**Stored data:**
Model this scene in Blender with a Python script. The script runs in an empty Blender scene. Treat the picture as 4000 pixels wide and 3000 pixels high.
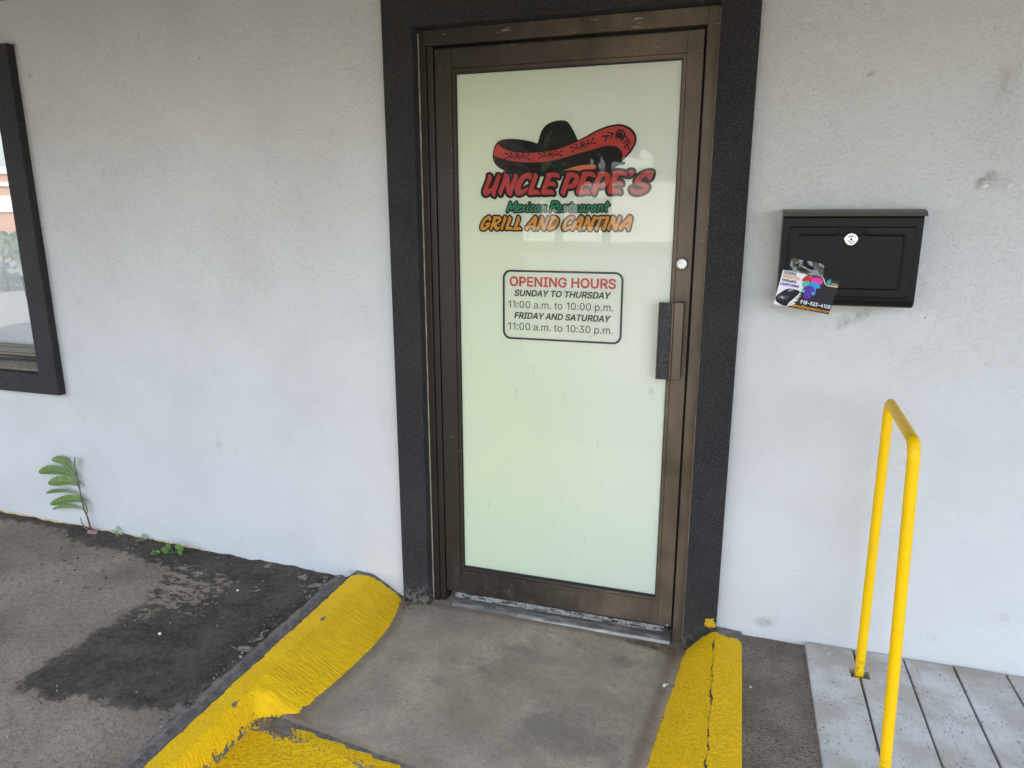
import bpy, bmesh, math, random
import numpy as np
from mathutils import Vector, Matrix, noise as mnoise
from mathutils.geometry import tessellate_polygon

C = bpy.context
S = C.scene
COL = S.collection
random.seed(7)
RNG = np.random.default_rng(7)

# ------------------------------------------------------------------ camera, light, exposure
cam = bpy.data.cameras.new('camera')
cam.sensor_width = 36.0
cam.lens = 36.0 * 2753.8 / 4000.0
cam.clip_start = 0.05
cam.clip_end = 900.0
co = bpy.data.objects.new('camera', cam)
COL.objects.link(co)
_y, _p, _r = math.radians(17.615), math.radians(-13.237), math.radians(0.019)
_R = Matrix.Rotation(_y, 3, 'Z') @ Matrix.Rotation(_p, 3, 'X') @ Matrix.Rotation(_r, 3, 'Y')
co.matrix_world = Matrix.Translation((0.6104, -2.4667, 1.5324)) @ (_R @ Matrix.Rotation(math.radians(90), 3, 'X')).to_4x4()
S.camera = co

SUN_EL, SUN_AZ = math.radians(46.0), math.radians(0.0)
W = bpy.data.worlds.new('World')
S.world = W
W.use_nodes = True
_n = W.node_tree
_bg = _n.nodes['Background']
_sky = _n.nodes.new('ShaderNodeTexSky')
_sky.sky_type = 'NISHITA'
_sky.sun_disc = False
_sky.sun_elevation = SUN_EL
_sky.sun_rotation = SUN_AZ
_sky.air_density = 1.0
_sky.dust_density = 2.0
_hz = _n.nodes.new('ShaderNodeHueSaturation')      # thin white haze over the blue
_hz.inputs['Saturation'].default_value = 0.6
_n.links.new(_sky.outputs[0], _hz.inputs['Color'])
_n.links.new(_hz.outputs[0], _bg.inputs[0])
_bg.inputs[1].default_value = 0.15
_sl = bpy.data.lights.new('sun', 'SUN')
_sl.energy = 3.0
_sl.angle = math.radians(0.5)
_sl.color = (1.0, 0.955, 0.88)
so = bpy.data.objects.new('sun', _sl)
COL.objects.link(so)
_d = Vector((math.sin(SUN_AZ) * math.cos(SUN_EL), math.cos(SUN_AZ) * math.cos(SUN_EL), math.sin(SUN_EL)))
so.rotation_euler = _d.to_track_quat('Z', 'Y').to_euler()
so.location = _d * 30
S.view_settings.view_transform = 'Standard'
S.view_settings.look = 'None'
S.view_settings.exposure = 2.6
S.view_settings.gamma = 1.0
S.render.engine = 'CYCLES'

# ------------------------------------------------------------------ helpers: objects
def link(name, me, mat=None, parent=None, smooth=False):
    o = bpy.data.objects.new(name, me)
    COL.objects.link(o)
    if mat is not None:
        for m in (mat if isinstance(mat, (list, tuple)) else [mat]):
            me.materials.append(m)
    if parent is not None:
        o.parent = parent
    if smooth:
        me.polygons.foreach_set('use_smooth', [True] * len(me.polygons))
    return o

def mesh(name, verts, faces, mat=None, parent=None, smooth=False):
    me = bpy.data.meshes.new(name)
    me.from_pydata([tuple(map(float, v)) for v in verts], [], [tuple(map(int, f)) for f in faces])
    me.update()
    return link(name, me, mat, parent, smooth)

def frombm(name, bm, mat=None, parent=None, smooth=False, bevel=0.0, seg=2):
    bmesh.ops.recalc_face_normals(bm, faces=bm.faces)
    me = bpy.data.meshes.new(name)
    bm.to_mesh(me)
    bm.free()
    o = link(name, me, mat, parent, smooth)
    if bevel:
        md = o.modifiers.new('bevel', 'BEVEL')
        md.width = bevel
        md.segments = seg
        md.limit_method = 'ANGLE'
        md.angle_limit = math.radians(40)
        md.harden_normals = False
    return o

def box(bm, x0, x1, y0, y1, z0, z1):
    vs = [bm.verts.new(p) for p in ((x0, y0, z0), (x1, y0, z0), (x1, y1, z0), (x0, y1, z0), (x0, y0, z1), (x1, y0, z1), (x1, y1, z1), (x0, y1, z1))]
    for f in ((0, 1, 2, 3), (4, 5, 6, 7), (0, 1, 5, 4), (1, 2, 6, 5), (2, 3, 7, 6), (3, 0, 4, 7)):
        bm.faces.new([vs[i] for i in f])
    return vs

def prism_xz(bm, poly, y0, y1):
    """Extrude an (x, z) outline between two depths; the outline may be concave."""
    n = len(poly)
    a = [bm.verts.new((p[0], y0, p[1])) for p in poly]
    b = [bm.verts.new((p[0], y1, p[1])) for p in poly]
    bm.faces.new(a)
    bm.faces.new(b[::-1])
    for i in range(n):
        j = (i + 1) % n
        bm.faces.new((a[i], a[j], b[j], b[i]))

def prism_x(bm, prof, x0, x1):
    """Extrude a (y, z) profile along x."""
    n = len(prof)
    a = [bm.verts.new((x0, p[0], p[1])) for p in prof]
    b = [bm.verts.new((x1, p[0], p[1])) for p in prof]
    bm.faces.new(a)
    bm.faces.new(b[::-1])
    for i in range(n):
        j = (i + 1) % n
        bm.faces.new((a[i], a[j], b[j], b[i]))

def prism_z(bm, poly, z0, z1):
    n = len(poly)
    a = [bm.verts.new((p[0], p[1], z0)) for p in poly]
    b = [bm.verts.new((p[0], p[1], z1)) for p in poly]
    bm.faces.new(a)
    bm.faces.new(b[::-1])
    for i in range(n):
        j = (i + 1) % n
        bm.faces.new((a[i], a[j], b[j], b[i]))

def disc(bm, cx, cz, rings, n=40):
    """A turned front facing -y: rings = [(radius, y), ...] from outside to the middle."""
    prev = None
    for r, y in rings:
        if r <= 1e-6:
            c = bm.verts.new((cx, y, cz))
            for i in range(n):
                bm.faces.new((prev[i], prev[(i + 1) % n], c))
            return
        cur = [bm.verts.new((cx + r * math.cos(2 * math.pi * i / n), y, cz + r * math.sin(2 * math.pi * i / n))) for i in range(n)]
        if prev:
            for i in range(n):
                j = (i + 1) % n
                bm.faces.new((prev[i], prev[j], cur[j], cur[i]))
        prev = cur

def tube(path, rad, n=14, cap=True, ta=None, tb=None):
    """Tube swept along points; rad a number or a list."""
    P = [Vector(p) for p in path]
    R = rad if isinstance(rad, (list, tuple)) else [rad] * len(P)
    vs, fs = [], []
    up = Vector((0.13, 0.97, 0.2)).normalized()
    for i, p in enumerate(P):
        t = (P[min(i + 1, len(P) - 1)] - P[max(i - 1, 0)]).normalized()
        if i == 0 and ta is not None: t = ta.normalized()
        if i == len(P) - 1 and tb is not None: t = tb.normalized()
        a = t.cross(up).normalized()
        b = t.cross(a).normalized()
        for k in range(n):
            an = 2 * math.pi * k / n
            vs.append(p + (a * math.cos(an) + b * math.sin(an)) * R[i])
    for i in range(len(P) - 1):
        for k in range(n):
            k2 = (k + 1) % n
            fs.append((i * n + k, i * n + k2, (i + 1) * n + k2, (i + 1) * n + k))
    if cap:
        fs.append(tuple(range(n))[::-1])
        fs.append(tuple((len(P) - 1) * n + k for k in range(n)))
    return vs, fs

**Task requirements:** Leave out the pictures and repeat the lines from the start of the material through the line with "RNG = np.random.default_rng(7)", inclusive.

**Exercise answer:**
Model this scene in Blender with a Python script. The script runs in an empty Blender scene. Treat the picture as 4000 pixels wide and 3000 pixels high.
import bpy, bmesh, math, random
import numpy as np
from mathutils import Vector, Matrix, noise as mnoise
from mathutils.geometry import tessellate_polygon

C = bpy.context
S = C.scene
COL = S.collection
random.seed(7)
RNG = np.random.default_rng(7)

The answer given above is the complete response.